Monday, July 2, 2012

The Berlin Album by Ekkehard Wölk Trio


"Berlin, Berlin, the city is a sin – you never go out the way you walked in!"

After some good years of productive collaboration between Ekkehard Wölk, Johannes Fink, and Andrea Marcelli, Ekkehard has driven them into a new concept which primarily consists of excitingly fresh interpretations of well-known musical standards related to the city of Berlin. The Ekkehard Wölk's new album is simply called The Berlin Album.

In terms of structure, the work is based on the legendary 1929 silent film Menschen Am Sonntag made collectively by Robert and Curt Siodmak, Billy Wilder, Edgar Ulmer, and Fred Zinnemann which describes the course of a single Sunday in the lives of four young people in Berlin.

"It seems to me that we have created not only a multifaceted musical kaleidoscope of jazz," says Ekkehard, "but we have also managed to forge an individual and playful reverence for our adopted hometown Berlin."

Ekkehard has incorporated some of Berlin’s most prominent composers from the past whose pieces have made a permanent contribution to the musical iconography of the city.

The album opens gracefully with the Morning Choral, originally written by Johann Christoph Pepusch (1667-1752) and rearranged by Ekkehard which features one of his best swinging takes on the record; a Baroque swing!  

A Walk in the Tiergarten, composed by Wölk reminds me of Bill Evans and the intensity of his 1970s trios.

Then the Funeral March arrives, a piece by Mendelssohn (1809-1847), now  reinterpreted as a kind of groovy gospel march. By listening to the album, over and over again, I find Wölk's compositions superior to those written by composers of the past. Mostly because of his absolute freedom to put his favorite city within the context of an elegant, swinging jazz that he always envisions. In this regard, four tracks incorporated between two of Mr Mendelssohn's are real gems which show the vigorous art of Ekkehard Wölk Trio. Hold your chair tight while listening to Casual Meeting and Andrea Marcelli's shifts between metronomic drumming and the unexpected uproars.

Though, most of the recorded pieces are as jazzy as one can expect from a McCoy Tyner or Bill Harris album, there are also pure classical pieces included such as At the Schlachtensee which is interestingly a composition of Wölk's. At this point Marcelli leaves the drum-seat, and economically (and beautifully) plays clarinet.

Ekkehard Wölk

The unstoppable parade of hundreds of images from German cinema in the Berlin Album is something that anyone with the slightest attachment to that cinema can not ignore. Walter Ruthman's Berlin, Symphony of a Great City with trains arriving in Berlin is recreated in S-Bahn. Now, fast, modern trains are replaced with the steam locomotives, but the pace, energy and movements in sound have remained the same.

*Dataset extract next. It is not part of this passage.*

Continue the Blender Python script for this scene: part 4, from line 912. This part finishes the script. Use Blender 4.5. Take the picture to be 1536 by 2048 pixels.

"When it slowly starts getting dark in the evening and the city begins to unfold in a sea of electric light, one might start to have thoughts of an 'Uncertain Future', which provides a taste of the precarious outlook that so many of the city’s residents share in these volatile times," says Wölk. Marcelli's bowing provides the sound effect to this picture of daily life in Berlin, as if thousands of people are chattering, or a train is slowly crawling on a railroad track. 

In another piece on the album, Gruss, it seems that Mendelssohn has met Ahmad Jamal, via Ekkehard Wölk.

The set ends with a solo piano version of one of the most famous songs ever written about Berlin: Ich Hab’ Noch Einen Koffer In Berlin, written by Ralph Maria Siegel (1911-1972) which became extremely popular after Marlene Dietrich showed an interest in singing it.

Morning Chorale

For many long years jazz was jazz, because it had the ability to tell stories about places and people; it was both self-expressive and universal. Not many recordings after the golden years of jazz have achieved the same goals. But amazingly I found the Berlin Album a sign of the mastery of Ekkehard as a narrator who speaks in the language of music, and also the resurgence of the jazz trio that is equivalent to means of excitement and the zenith of a team work (when the group is small, no one can hide behind another instrument). The Berlin Album is a triumphant meeting between swinging jazz and the classical music; a journey in time and sound in the sin city - Berlin. 

The recording can be purchased as MP3 or CD via Amazon [here], or CD Universe [here].

Ekkehard Wölk has produced five other commercially released albums as a pianist and arranger in Germany and Italy in the last 10 years: A Meeting of two American Giants - Gershwin/Bernstein (JB Records, 2001), Desire for Spring (Splasc(H) Records, 2007), a solo album Reflections on Mozart (2006), the trio album Songs, Chorals and Dances (2005) and the Homage To Nino Rota (2008). Besides that, there are several professional live radio recordings by well-known German broadcasting stations in Berlin and Munich with his trio, mostly original compositions under the title Pictures In Sounds.  They all worth checking out!